Input material —
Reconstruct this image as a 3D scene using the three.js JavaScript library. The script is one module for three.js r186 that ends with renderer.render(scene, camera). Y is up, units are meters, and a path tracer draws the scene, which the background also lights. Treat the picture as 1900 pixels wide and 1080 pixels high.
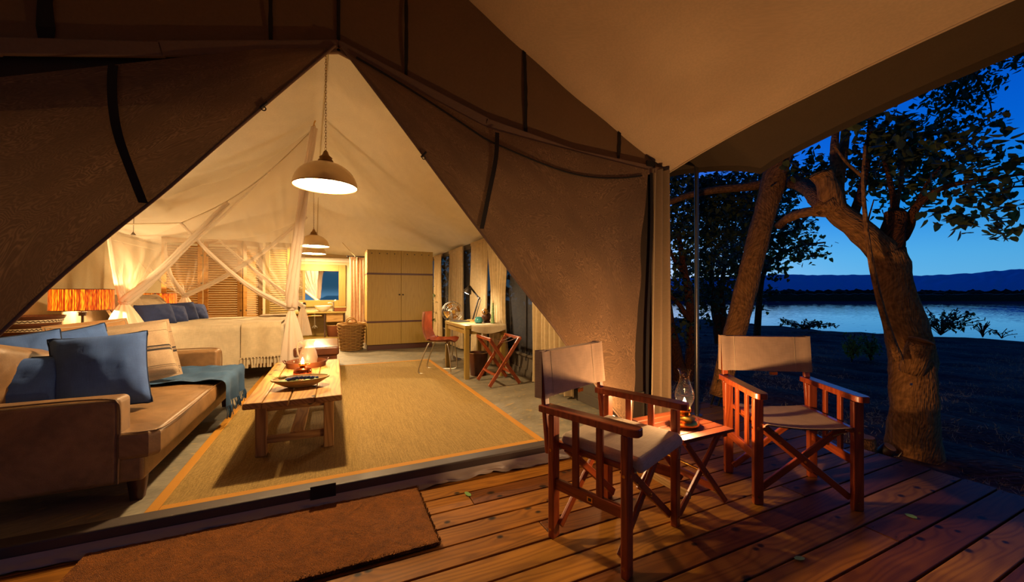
import * as THREE from 'three';
import { RoundedBoxGeometry } from 'three/addons/geometries/RoundedBoxGeometry.js';
import { mergeGeometries } from 'three/addons/utils/BufferGeometryUtils.js';
import { createNoise2D, createNoise3D } from 'simplex-noise';

// ---------------------------------------------------------------- camera, sky, exposure
const scene = new THREE.Scene();
const FOCAL = 720, YAW = 24.6 * Math.PI / 180, EYE = new THREE.Vector3(0, 1.2, 0);
const camera = new THREE.PerspectiveCamera(2 * Math.atan(540 / FOCAL) * 180 / Math.PI, 1900 / 1080, 0.05, 6000);
camera.position.copy(EYE);
camera.lookAt(EYE.x + Math.sin(YAW), EYE.y + 2 / FOCAL, EYE.z - Math.cos(YAW));
const renderer = new THREE.WebGLRenderer({ antialias: true });
renderer.toneMapping = THREE.LinearToneMapping;
renderer.toneMappingExposure = 1.0;
renderer.shadowMap.enabled = true;

const WARM = new THREE.Color().setRGB(1, 0.67, 0.33), FLAME = new THREE.Color().setRGB(1, 0.58, 0.25);
const PENDANT = 25, BEDSIDE = 4.5, DESKLAMP = 3.0, LANTERN = 3.4;

// dusk sky: deep blue overhead, pale towards the horizon, an afterglow where the sun went down
{
  const W = 512, H = 256, data = new Float32Array(W * H * 4), stops = [[0, .15, .5, .84], [4, .09, .45, .88], [9, .012, .28, .86], [15, .001, .135, .74], [23, .0005, .085, .62], [35, .0005, .045, .38], [60, .0005, .022, .18], [90, .0005, .015, .12]];
  for (let r = 0; r < H; r++) {
    const el = Math.max(0, ((r + .5) / H - .5) * 180);
    let k = 0; while (k < stops.length - 2 && el > stops[k + 1][0]) k++;
    const t = Math.min(1, (el - stops[k][0]) / (stops[k + 1][0] - stops[k][0]));
    for (let c = 0; c < W; c++) {
      let da = Math.abs(((c + .5) / W - .5) * 360 + 44); if (da > 180) da = 360 - da;
      const glow = Math.exp(-((da / 11) ** 2)) * Math.exp(-el / 5), far = .14 + .86 * Math.exp(-((da / 75) ** 2)), add = [.62, .34, .22];
      for (let j = 0; j < 3; j++) data[(r * W + c) * 4 + j] = (stops[k][j + 1] * (1 - t) + stops[k + 1][j + 1] * t) * far + glow * add[j];
      data[(r * W + c) * 4 + 3] = 1;
    }
  }
  const sky = new THREE.DataTexture(data, W, H, THREE.RGBAFormat, THREE.FloatType);
  sky.mapping = THREE.EquirectangularReflectionMapping; sky.magFilter = THREE.LinearFilter; sky.needsUpdate = true;
  scene.background = sky; scene.environment = sky;
}

// ---------------------------------------------------------------- helpers
function rngOf(seed) { let a = seed >>> 0; return () => { a = (a + 0x6D2B79F5) | 0; let t = Math.imul(a ^ (a >>> 15), 1 | a); t = (t + Math.imul(t ^ (t >>> 7), 61 | t)) ^ t; return ((t ^ (t >>> 14)) >>> 0) / 4294967296; }; }
const rng = rngOf(7), n2 = createNoise2D(rngOf(11)), n3 = createNoise3D(rngOf(12));
const V = (x, y, z) => new THREE.Vector3(x, y, z), PI = Math.PI, clamp = THREE.MathUtils.clamp, lerp = THREE.MathUtils.lerp;
const rnd = (a, b) => a + (b - a) * rng();
// a point seen along a direction of the photograph at its own distance from the camera
function at(u, v, d) {
  const x = d * (u - 950) / FOCAL, y = d * (542 - v) / FOCAL;
  return V(Math.sin(YAW) * d + Math.cos(YAW) * x, EYE.y + y, -Math.cos(YAW) * d + Math.sin(YAW) * x);
}
const taken = new Map();
function numbered(name) { const n = taken.get(name) ?? 0; taken.set(name, n + 1); return n ? `${name}_${String(n).padStart(3, '0')}` : name; }
function shade(o) { o.castShadow = true; o.receiveShadow = true; return o; }
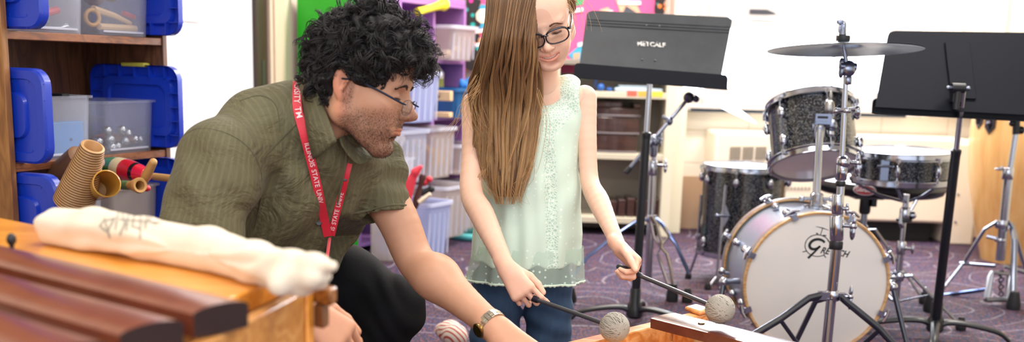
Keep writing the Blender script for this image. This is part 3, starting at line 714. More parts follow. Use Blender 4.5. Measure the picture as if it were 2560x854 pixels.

What you need to do — Drop the pictures and reproduce the rest of the entries above exactly.

Final result —
Reconstruct this image as a 3D scene using the three.js JavaScript library. The script is one module for three.js r186 that ends with renderer.render(scene, camera). Y is up, units are meters, and a path tracer draws the scene, which the background also lights. Treat the picture as 1900 pixels wide and 1080 pixels high.
import * as THREE from 'three';
import { RoundedBoxGeometry } from 'three/addons/geometries/RoundedBoxGeometry.js';
import { mergeGeometries } from 'three/addons/utils/BufferGeometryUtils.js';
import { createNoise2D, createNoise3D } from 'simplex-noise';

// ---------------------------------------------------------------- camera, sky, exposure
const scene = new THREE.Scene();
const FOCAL = 720, YAW = 24.6 * Math.PI / 180, EYE = new THREE.Vector3(0, 1.2, 0);
const camera = new THREE.PerspectiveCamera(2 * Math.atan(540 / FOCAL) * 180 / Math.PI, 1900 / 1080, 0.05, 6000);
camera.position.copy(EYE);
camera.lookAt(EYE.x + Math.sin(YAW), EYE.y + 2 / FOCAL, EYE.z - Math.cos(YAW));
const renderer = new THREE.WebGLRenderer({ antialias: true });
renderer.toneMapping = THREE.LinearToneMapping;
renderer.toneMappingExposure = 1.0;
renderer.shadowMap.enabled = true;

const WARM = new THREE.Color().setRGB(1, 0.67, 0.33), FLAME = new THREE.Color().setRGB(1, 0.58, 0.25);
const PENDANT = 25, BEDSIDE = 4.5, DESKLAMP = 3.0, LANTERN = 3.4;

// dusk sky: deep blue overhead, pale towards the horizon, an afterglow where the sun went down
{
  const W = 512, H = 256, data = new Float32Array(W * H * 4), stops = [[0, .15, .5, .84], [4, .09, .45, .88], [9, .012, .28, .86], [15, .001, .135, .74], [23, .0005, .085, .62], [35, .0005, .045, .38], [60, .0005, .022, .18], [90, .0005, .015, .12]];
  for (let r = 0; r < H; r++) {
    const el = Math.max(0, ((r + .5) / H - .5) * 180);
    let k = 0; while (k < stops.length - 2 && el > stops[k + 1][0]) k++;
    const t = Math.min(1, (el - stops[k][0]) / (stops[k + 1][0] - stops[k][0]));
    for (let c = 0; c < W; c++) {
      let da = Math.abs(((c + .5) / W - .5) * 360 + 44); if (da > 180) da = 360 - da;
      const glow = Math.exp(-((da / 11) ** 2)) * Math.exp(-el / 5), far = .14 + .86 * Math.exp(-((da / 75) ** 2)), add = [.62, .34, .22];
      for (let j = 0; j < 3; j++) data[(r * W + c) * 4 + j] = (stops[k][j + 1] * (1 - t) + stops[k + 1][j + 1] * t) * far + glow * add[j];
      data[(r * W + c) * 4 + 3] = 1;
    }
  }
  const sky = new THREE.DataTexture(data, W, H, THREE.RGBAFormat, THREE.FloatType);
  sky.mapping = THREE.EquirectangularReflectionMapping; sky.magFilter = THREE.LinearFilter; sky.needsUpdate = true;
  scene.background = sky; scene.environment = sky;
}

// ---------------------------------------------------------------- helpers
function rngOf(seed) { let a = seed >>> 0; return () => { a = (a + 0x6D2B79F5) | 0; let t = Math.imul(a ^ (a >>> 15), 1 | a); t = (t + Math.imul(t ^ (t >>> 7), 61 | t)) ^ t; return ((t ^ (t >>> 14)) >>> 0) / 4294967296; }; }
const rng = rngOf(7), n2 = createNoise2D(rngOf(11)), n3 = createNoise3D(rngOf(12));
const V = (x, y, z) => new THREE.Vector3(x, y, z), PI = Math.PI, clamp = THREE.MathUtils.clamp, lerp = THREE.MathUtils.lerp;
const rnd = (a, b) => a + (b - a) * rng();
// a point seen along a direction of the photograph at its own distance from the camera
function at(u, v, d) {
  const x = d * (u - 950) / FOCAL, y = d * (542 - v) / FOCAL;
  return V(Math.sin(YAW) * d + Math.cos(YAW) * x, EYE.y + y, -Math.cos(YAW) * d + Math.sin(YAW) * x);
}
const taken = new Map();
function numbered(name) { const n = taken.get(name) ?? 0; taken.set(name, n + 1); return n ? `${name}_${String(n).padStart(3, '0')}` : name; }
function shade(o) { o.castShadow = true; o.receiveShadow = true; return o; }
Keep writing the Blender script for this image. This is part 3, starting at line 714. More parts follow. Use Blender 4.5. Measure the picture as if it were 2560x854 pixels.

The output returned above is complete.